Outro integrante da rede criminosa, Luiz Antônio de Souza, foi preso em flagrante num motel com uma menina de 15 anos. Ex-auditor fiscal, ele confirmou a existência da segunda quadrilha, a da máfia da Receita, e afirmou que o esquema abasteceu a campanha à reeleição de Beto Richa, em 2014, com ao menos R$ 2 milhões. Ele apresentou ao Ministério Público notas que comprovariam o uso destes recursos. O PSDB nega que Luiz Antônio de Souza tenha tido participação na captação de recursos para as campanhas da sigla. Neste verdadeiro mar de lama, no final de maio ainda apareceu uma terceira grave denúncia, que envolve diretamente a primeira-dama do Estado, Fernanda Richa.
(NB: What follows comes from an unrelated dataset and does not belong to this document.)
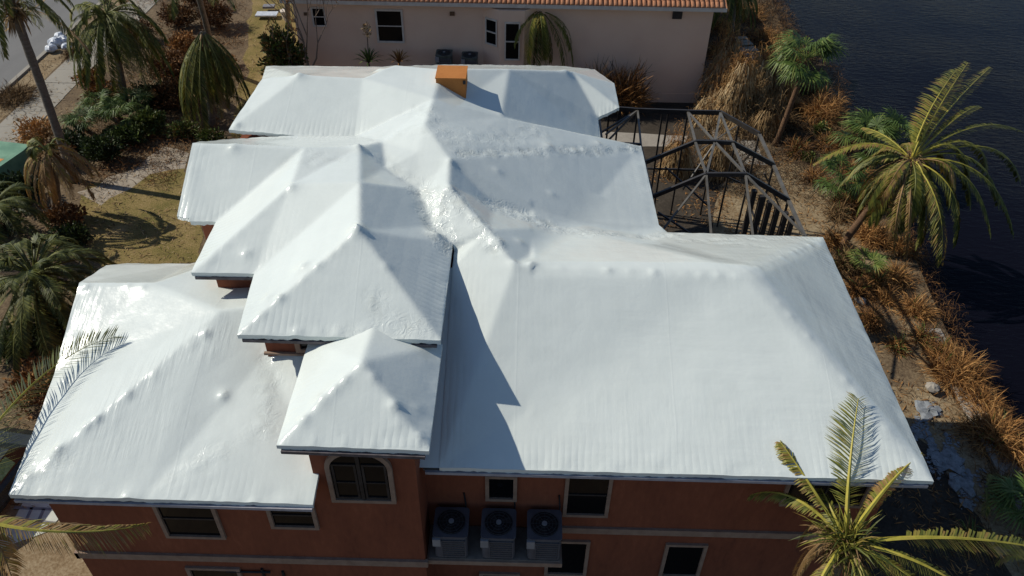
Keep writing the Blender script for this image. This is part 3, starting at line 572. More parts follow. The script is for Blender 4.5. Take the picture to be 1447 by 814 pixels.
MB().box(-5.2, -2.2, 40.2, 41.57, 1.75, 1.95).build('deck', M_conc, plat)
for x in (-5.05, -2.35): MB().box(x-.1, x+.1, 40.25, 40.45, 0, 1.75).build('leg', M_conc, plat)
M_acg = noisy('green_grey_paint', [(.3, (.05, .06, .055)), (.7, (.12, .14, .12))], 3, .5, bs=0)
b0 = condenser((-4.33, 40.9, 2.05), 'dark condenser with white top edge by the pink wall, the left one', 'condensers by the pink wall', M_acg, 1.05)
copytree(b0, loc=(-2.95, 40.85, 1.98), label='dark condenser by the pink wall nearest the angled bay windows')

# ------------------------------------------------------------------ screen enclosure (lanai cage)
cg = thing('pool_cage', 'collapsed dark aluminium pool cage without screens behind the house', 'pool cage', (7, 25, 0))
ZE, ZR = 5.2, 6.05
def beam(a, b, w_=.075, h=.12, m=None): return MB().bar(a, b, w_*1.25, h*1.25).build('beam', m or M_cage, cg)
A1 = at(901,156,ZE); B1_ = at(972,158.4,ZE); C1_ = at(1018,159.2,ZE); D1 = at(1073,190,ZE); E1 = at(1093,233,ZE); F1 = at(1114,283,ZE); G1_ = at(1137,334,ZE); H1 = at(875,154,ZE); I1 = at(846,166,ZE); J1 = at(852,202,4.6)
Pp = at(998,246.5,ZR); Qq = at(1053.5,246.5,ZR); m1 = at(982.5,200.5,ZR); m2 = at(1010,200.5,ZR); m3 = at(1035,201.8,ZR)
for a, b in ((I1,H1),(H1,A1),(A1,B1_),(B1_,C1_),(C1_,D1)): beam(a, b, .06, .16)
for a, b in ((D1,E1),(E1,F1),(F1,G1_)): beam(a, b, .10, .06, M_cagel)
for a, b in ((B1_,m1),(m1,Pp),(C1_,m2),(m2,Pp),(C1_,m3),(m3,Qq),(B1_,m2),(m2,Qq)): beam(a, b, .07, .05, M_cagel)
beam(m1, m2); beam(m2, m3); beam(m3, E1, .07, .14); beam(Pp, Qq); beam(Qq, F1, .07, .14); beam(m1, at(911,230,ZE), .07, .12); beam(Pp, at(922,278,ZE), .07, .12)
beam(Pp, at(935,327,ZE), .05, .05, M_cagel); beam(Pp, at(1005,333,ZE), .06, .05, M_cagel); beam(Qq, at(1064,336,ZE), .06, .05, M_cagel); beam(Qq, at(1139,334,ZE), .06, .05, M_cagel)
beam(A1, at(856,190,5.), .05, .05, M_cagel); beam(A1, at(850,187,4.9), .05, .05); beam(A1, at(855,203,4.6), .05, .05, M_cagel); beam(A1, at(906,208,ZE), .06, .05, M_cagel); beam(at(906,208,ZE), at(922,278,ZE), .05); beam(I1, at(851,202,ZE), .06); beam(at(851,202,ZE), at(906,205,ZE), .06)
beam(at(930,300,3.2), at(1010,352,3.2), .05, .05); beam(at(985,215,4.4), at(1045,175,4.4), .03, .03, M_cagel)
for (x0_, y0_, z0_), (x1_, y1_, z1_) in (((1008, 205, 4.0), (965, 268, 2.2)), ((1062, 215, 4.4), (1022, 262, 1.5)), ((940, 236, 3.4), (1000, 290, 3.0)), ((1080, 245, 4.2), (1105, 300, 2.2)), ((985, 232, 3.2), (1046, 258, 2.6))):
    beam(at(x0_, y0_, z0_), at(x1_, y1_, z1_), .04, .05)
def post(p, z0=0, w_=.07): return MB().bar((p.x, p.y, z0), (p.x, p.y, p.z-.06), w_, w_, up=(0, 1, 0)).build('post', M_cage, cg)
for p in (A1, B1_, C1_, D1, E1, F1, H1, I1): post(p)
for u in (.5, .62): post(A1.lerp(B1_, u))
post(C1_.lerp(D1, .5))
post(I1.lerp(H1, .5))
for k, u in enumerate((0., .2, .4, .6, .8, .97)):      # torn solid strips along the side wall
    p = Qq.lerp(F1, .12+.86*u); post(Vector((p.x+.1, p.y-.4-.35*u, p.z-.2)), 0, .17)
for z in (2.4,): beam(D1-Vector((0,0,ZE-z)), G1_-Vector((0,0,ZE-z)), .05, .05); beam(A1-Vector((0,0,ZE-z)), C1_-Vector((0,0,ZE-z)), .05, .06)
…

Segundo o Ministério Público, auditores fiscais do Paraná teriam metas anuais para doar a uma ONG ligada à mulher do governador Beto Richa. A campanha de arrecadação teria sido deflagrada em 2011 e coletou R$ 3,7 milhões nos últimos três anos. A Folha tucana até revelou o esquema: “Os valores estão na mira do Ministério Público. Uma denúncia anônima sustenta que Fernanda Richa exigiu doações ao Provopar e à campanha do marido em troca da promoção de auditores, em 2014. Reportagem da Folha mostrou que auditores doaram quase R$ 1 milhão ao tucano e a seus aliados em 2014”, descreveu o jornal, que depois simplesmente não abordou mais a inflamável denúncia.
Diante destas suspeitas apimentadas – que envolvem propinas milionárias, caixa-2 de campanha, exploração sexual infantil e pessoas íntimas do governador do PSDB –, volto à pergunta: Cadê o Beto Richa? Por que a mídia, regada com fartos recursos em publicidade, retirou o grão-tucano do noticiário? Ele sumiu dos comentários ácidos do “Jornal Nacional” da TV Globo, nunca foi brindado com as capas fantasmagóricas da “Veja” e nem frequenta as páginas diárias dos jornalões. Muito estranho. Dá até para desconfiar da imparcialidade e da neutralidade da mídia privada.